Like 1940, we have one major military attacking another nation with overwhelming force.  For historical perspective, in 1940 then Treasury Secretary Henry Morganthau instructed the Federal Reserve to ‘freeze assets’ that may fall into the hands of Hitler as he rolled across Europe - a move that certainly contributed to slowing down his war machine.  And now, building on that precedent, along with everything that has been learned since 2005, the United States and allies are in position to create a meaningful impact on Russia by targeting its lifeblood: energy, financial, military manufacturing sectors.  But will it work or cause a course change?

The truth is, sanctions take time, particularly when they are levied against a nation and its assets (Russia has some $600 billion in reserves).  In the case of North Korea, Iran, Venezuela and others, sanctions have certainly had an impact, including in the case of Iran, creating conditions for a negotiated settlement.  However, Russia is a different animal economically and financially.  What’s more, Russia counts a number of critically important allies it can rely on for energy and military support, and unlike previous targets, Russia possesses a formidable military and cyber attack capability. 

*Comparison of GDPs Russia, Iran, Venezuela, and DPRK

In sum, sanctions are the tool of choice between military conflict and diplomacy - and increasingly so since 2005.  However, sanctions take time and they work best when other nations  join in - meaning, the United States and Europe alone cannot contain Russia.  

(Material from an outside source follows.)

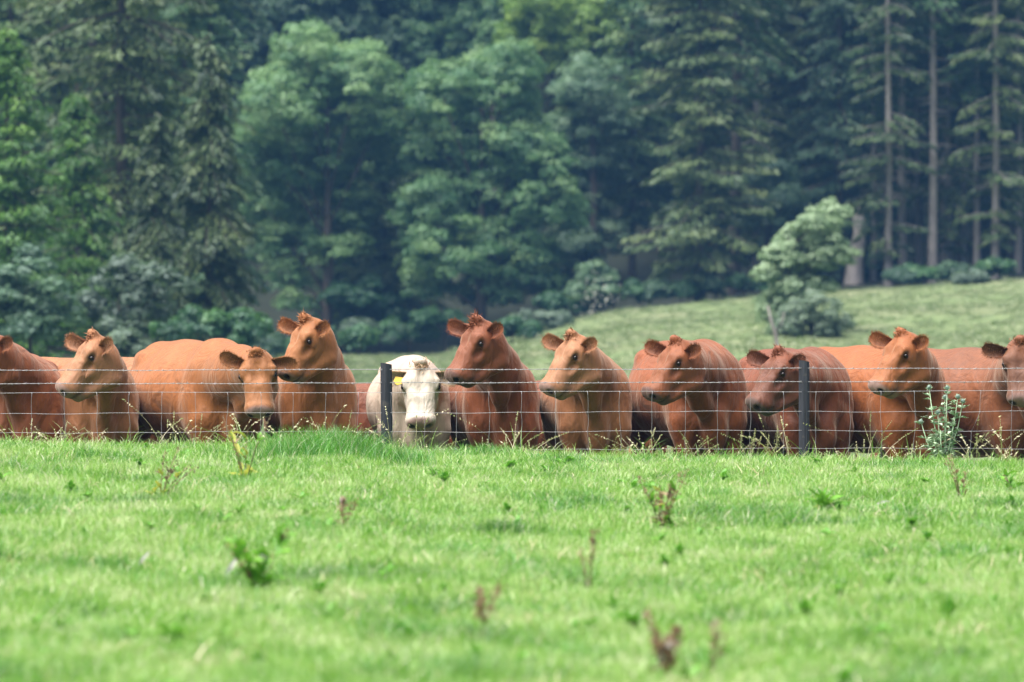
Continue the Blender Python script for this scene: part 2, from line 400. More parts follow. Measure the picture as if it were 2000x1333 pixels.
def conifer_meshes(H, r, crown0, Lmax, step, per, droop, mat, bark, seed, card=.34, npt=9, shape=.75, tone=.5, fan=5, upturn=0.0, taper_low=.12, dead=8):
    rg = np.random.default_rng(seed); P = []; D = []; T = []
    b = MB(); n = 10
    b.tube([(0.04 * H * .05 * math.sin(i * 1.3 + seed), 0, H * i / n - (.8 if i == 0 else 0)) for i in range(n + 1)], [max(r * (1.25 if i == 0 else 1) * (1 - .93 * i / n), .03) for i in range(n + 1)], 8)
    z = crown0 * H
    while z < H * .985:
        rel = (z / H - crown0) / (1 - crown0)
        env = (1 - rel) ** shape * (min(1, .35 + rel / taper_low) if rel < taper_low else 1)
        for k in range(per):
            a = rg.uniform(0, 6.283); L = Lmax * env * rg.uniform(.55, 1.15) + .25
            dx, dy = math.cos(a), math.sin(a); tn = tone + .2 * rg.normal(); z0 = z + rg.uniform(-.5, .5) * step
            rise = rg.uniform(-.28, .18)
            pt = lambda s: np.array((dx * L * s, dy * L * s, z0 + L * (rise * s - droop * s * s + upturn * s ** 4)))
            b.tube([pt(0), pt(.5), pt(1)], [max(.012 * L, .02), .008 * L + .01, .008], 4, False)
            m = max(3, int(npt * L / Lmax))
            for i in range(m):
                s = (i + rg.uniform(.3, 1)) / m
                if s < .15: continue
                c = pt(s); side = np.array((-dy, dx, 0)); wd = L * .30 * math.sin(math.pi * min(1, s * .85 + .12)) + .12
                for _ in range(fan):
                    q = rg.uniform(-1, 1); P.append(c + side * q * wd + np.array((0, 0, -.16 * abs(q) * wd - rg.uniform(0, .22))) + rg.normal(size=3) * .04)
                    dd = np.array((dx, dy, 0)) * .8 + side * q * 1.0 + np.array((0, 0, -.35 - droop * s * .8)); D.append(dd / np.linalg.norm(dd)); T.append(tn + .08 * rg.normal())
        z += step * rg.uniform(.7, 1.3) * (1 if rel < .8 else .7)
    for _ in range(dead):
        a = rg.uniform(0, 6.28); z0 = rg.uniform(.15, max(crown0, .2)) * H; L = rg.uniform(.4, 1.3)
        b.tube([(0, 0, z0), (math.cos(a) * L, math.sin(a) * L, z0 - .1 * L)], [.03, .008], 4, False)
    P = np.array(P); D = np.array(D); T = np.array(T); m = len(P)
    N = np.cross(D, rg.normal(size=(m, 3))); N[:, 2] = np.abs(N[:, 2]) + .5; N /= np.linalg.norm(N, axis=1)[:, None]
    B = np.cross(N, D); B /= np.linalg.norm(B, axis=1)[:, None]; s = (card * rg.uniform(.6, 1.3, m))[:, None]
    V = np.stack([P - D * s * .5, P + B * s * .24, P + D * s * .8 + (0, 0, -.05), P - B * s * .24], 1).reshape(-1, 3)
    F = np.arange(4 * m).reshape(m, 4)
    cm = mesh_np('crown', V, F, mat, False, np.repeat(np.stack([T, T * 0, T * 0], 1), 4, 0))
    tm = bpy.data.meshes.new('trunk'); tm.from_pydata(b.v, [], b.f); tm.materials.append(bark)
    return cm, tm
def stand(name, label, px, Y, meshes, s=1.0, rz=0, cat='tree', group=None):
    x = (px - 1000) / FPX * Y
    return tree_thing(name, (x, Y, ground_z(x, Y)), label, cat, group, meshes[0], meshes[1], rz, s)

GB = 'broadleaf trees along the edge of the wood'
broadleaf('big rounded green tree filling the left middle, the dark hollow beside it', 207, [(620, 150, 88), (545, 225, 80), (700, 165, 78), (560, 325, 92), (690, 300, 95), (505, 400, 62), (640, 410, 90), (560, 480, 55), (600, 110, 60), (735, 245, 55), (560, 545, 40), (575, 595, 28), (650, 500, 40), (520, 300, 60), (680, 480, 34)], 640, L_OAK, 21, GB, dens=1.3, depth=1.15, tone=.66)
broadleaf('widest green tree in the middle with a tiered crown hanging almost to the field', 206, [(865, 190, 70), (960, 190, 85), (860, 290, 85), (1010, 300, 85), (840, 400, 70), (960, 390, 95), (1060, 410, 70), (880, 500, 80), (1000, 500, 85), (830, 560, 40), (1040, 540, 60), (950, 570, 60), (1060, 330, 50), (1000, 130, 50)], 940, L_OAK, 22, GB, dens=1.2, depth=1.15, tone=.66)
broadleaf('yellowish green round topped tree at the top middle', 226, [(1100, 50, 85), (1165, 85, 62), (1040, 80, 62), (1110, 120, 70), (1050, 10, 60), (1170, 20, 60)], 1110, L_LIME, 23, GB)
broadleaf('pale bluish green tree between the wide tree and the conifers', 214, [(1150, 170, 62), (1180, 240, 60), (1120, 260, 50), (1165, 330, 62), (1150, 410, 55), (1185, 470, 45), (1130, 500, 45)], 1160, L_BLUE, 24, GB, tone=.6)
broadleaf('hazy green tree at the top left of the broadleaf group', 238, [(640, 30, 75), (560, 20, 55), (720, 50, 75), (690, 110, 55), (620, -30, 70)], 650, L_BLUE, 25, GB, tone=.55)
broadleaf('green domed tree at the top behind the two big crowns', 234, [(800, 60, 72), (860, 30, 70), (780, 120, 60), (850, 110, 62), (760, 10, 60), (900, 75, 55)], 820, L_OAK, 26, GB, tone=.6)
broadleaf('small domed tree top behind and right of the domed tree', 230, [(940, 50, 62), (980, 25, 60), (1000, 90, 58), (930, 110, 50)], 965, L_OAK, 27, GB, tone=.45)
# far left
G_ = 'trees at the left side of the wood'
spruce_big = conifer_meshes(27, .26, .14, 4.3, .62, 5, .34, L_SPRUCE, BARK_D, 31, card=0.25, npt=17, shape=.5, tone=.45, fan=11, upturn=.10)
stand('spruce_tree', 'big layered spruce with a bare trunk showing at the left', 238, 152, spruce_big)
spruce_mid = conifer_meshes(13, .17, .06, 2.1, .42, 5, .62, L_SPRUCE, BARK_D, 32, card=0.22, npt=16, shape=.62, tone=.5, fan=11)
stand('spruce_tree', 'drooping grey green spruce right of the big layered spruce', 408, 146, spruce_mid, .92)
stand('spruce_tree', 'lower drooping spruce in front of the big layered spruce trunk foot', 305, 141, spruce_mid, .70, 2.2)
larch = conifer_meshes(12, .15, .04, 3.7, .34, 7, .18, L_LARCH, BARK_D, 33, card=0.18, npt=17, shape=.8, tone=.55, fan=12, upturn=.15)
stand('larch_tree', 'bright yellow green larch at the left edge of the photo', 15, 138, larch, .98)
larch2 = conifer_meshes(11, .15, .04, 2.6, .36, 6, .3, L_LARCH, BARK_D, 34, card=0.18, npt=16, shape=.75, tone=.25, fan=12)
stand('larch_tree', 'mid green larch just right of the brightest one at left edge', 150, 143, larch2, .92)
broadleaf('pale leafy sapling showing between the big spruce and the drooping spruce', 156, [(350, 350, 34), (320, 410, 38), (375, 420, 30), (340, 470, 40), (200, 170, 26), (215, 220, 26)][:4], 340, L_PALE, 35, G_, name='sapling', tone=.25, tr=.08, clump=.42, leaf=.11)
broadleaf('bluish green broad bush at the lower left', 128, [(60, 560, 62), (20, 600, 55), (100, 610, 48), (60, 640, 50), (-20, 560, 50)], 60, L_BLUE, 36, 'bushes at the foot of the left trees', name='bush', cat='bush', tr=.08, clump=.42, leaf=.11, tone=.18)
broadleaf('grey green bush behind the two tan cows', 130, [(240, 560, 50), (280, 610, 50), (200, 620, 45), (320, 560, 44), (250, 650, 40)], 250, L_GREY, 37, 'bushes at the foot of the left trees', name='bush', cat='bush', tr=.08, clump=.4, leaf=.11, tone=.02)
broadleaf('small pale bush rising just above the cow backs at left', 118, [(245, 670, 20), (275, 692, 18), (215, 700, 20)], 245, L_GREY, 38, 'bushes at the foot of the left trees', name='bush', cat='bush', tr=.04, clump=.26, leaf=.08, tone=.3)
broadleaf('dark green bush below the drooping spruce', 134, [(400, 640, 45), (450, 660, 40), (350, 660, 40), (480, 640, 32)], 410, L_OAK, 39, 'bushes at the foot of the left trees', name='bush', cat='bush', tr=.06, clump=.38, leaf=.1, tone=.1)
# conifers on the right
GC = 'conifers along the right side of the wood'
boughs = conifer_meshes(28, .27, .05, 3.7, .60, 5, .30, L_SPRUCE, BARK_D, 41, card=0.28, npt=17, shape=.42, tone=.55, fan=11, upturn=.14)
stand('spruce_tree', 'wide boughed spruce right of the broadleaf trees, stout trunk foot on the field edge', 1368, 204, boughs, .95)
sparse = conifer_meshes(34, .30, .30, 3.4, .8, 4, .22, L_FIR, BARK_D, 42, card=0.28, npt=13, shape=.5, tone=.55, fan=9, dead=26)
sparse2 = conifer_meshes(32, .20, .36, 2.7, .8, 4, .2, L_FIR, BARK_L, 43, card=0.26, npt=12, shape=.5, tone=.5, fan=9, dead=30)
full = conifer_meshes(20, .26, .03, 4.4, .48, 6, .28, L_FIR, BARK_D, 44, card=0.25, npt=17, shape=.72, tone=.6, fan=12)
blue_fir = conifer_meshes(21, .26, .05, 4.2, .50, 6, .3, L_BLUE, BARK_D, 45, card=0.24, npt=16, shape=.8, tone=.2, fan=11)
slim = conifer_meshes(26, .20, .12, 2.6, .55, 5, .25, L_FIR, BARK_D, 46, card=0.25, npt=13, shape=.55, tone=.5, fan=11)
stand('fir_tree', 'tall fir with a dark bare trunk rising beside the wide boughed spruce', 1437, 209, sparse)
stand('fir_tree', 'bluish fir with a pointed crown above the small pale tree', 1640, 212, blue_fir, .92)
stand('fir_tree', 'tall fir with the thickest pale trunk, right of the dead trunk', 1822, 207, sparse2, 1.08, 1)
stand('fir_tree', 'slender fir with a pale trunk left of the thickest pale trunk', 1762, 208, sparse2, .95, 2.2)
stand('fir_tree', 'thin fir close behind and between the two pale trunks', 1792, 214, sparse2, .8, 4)
stand('fir_tree', 'thin pale stemmed fir with leaning boughs right of the thickest trunk', 1882, 210, sparse2, .82, 5.1)
low = conifer_meshes(30, .20, .06, 2.2, .8, 4, .2, L_SPRUCE, BARK_L, 49, card=.26, npt=12, shape=.4, tone=.45, fan=9, dead=20)
stand('fir_tree', 'thin fir with boughs down to the bushes just left of the slender pale trunk', 1735, 206, low, .95, 1)
stand('fir_tree', 'thin grey trunk with short boughs between the thickest trunk and the leaning boughs', 1852, 209, low, .9, 3)
stand('fir_tree', 'thin grey trunked fir third from the right edge', 1945, 206, low, 1, 5)
stand('fir_tree', 'thin pale trunk close left of the slender pale trunk', 1706, 211, sparse2, .74, .8)
stand('fir_tree', 'thin pale trunk just right of the thickest pale trunk', 1843, 212, sparse2, .78, 1.9)
stand('fir_tree', 'thin pale trunk between the leaning boughs fir and the third from the right edge', 1908, 208, sparse2, .8, 4.4)
stand('fir_tree', 'thin pale trunk nearest the right edge of the photo', 1990, 209, sparse2, .86, .2)
stand('fir_tree', 'thin trunked fir right of the tall dark bare trunk', 1478, 213, low, 1.05, 2)
stand('fir_tree', 'dense dark fir at the right edge of the photo', 1975, 211, slim, 1.05, 1.5)
stand('fir_tree', 'dark fir behind the thin pale stems at right', 1925, 219, slim, .98, 3.5)
stand('fir_tree', 'dark trunked fir above the dark gap left of the bluish fir', 1512, 220, sparse, .95, 2)
stand('fir_tree', 'dark trunked fir directly left of the bluish fir top', 1578, 224, sparse, .9, 3)
stand('fir_tree', 'narrow dark fir behind the wide boughed spruce', 1290, 222, slim, 1.05, .3)
stand('fir_tree', 'narrow dark fir just right of the bluish green broadleaf tree', 1235, 218, slim, .9, 2.3)
broadleaf('teal green undergrowth tree in the gap left of the bluish fir', 209, [(1490, 370, 42), (1530, 400, 42), (1480, 430, 42), (1520, 350, 30)], 1500, L_BLUE, 47, GB, tone=.35)
broadleaf('dark leafy tree filling the wood edge below the bluish fir', 214, [(1590, 460, 60), (1560, 520, 50), (1700, 480, 60), (1720, 400, 50)], 1620, L_OAK, 48, GB, tone=.1)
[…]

As the Russia/Ukraine conflict plays out, China and others who may choose to not enforce any penalties on Russia will come further into focus.  Increasingly, they may become the ‘escape hatch’ Russia needs to continue to maneuver and keep their economy and financial system connected.  How this plays out is too early to know, but it does further set the table for alternative forms of value transfer, alliances and challenges to the world order that was agreed following the last major conflict on the continent.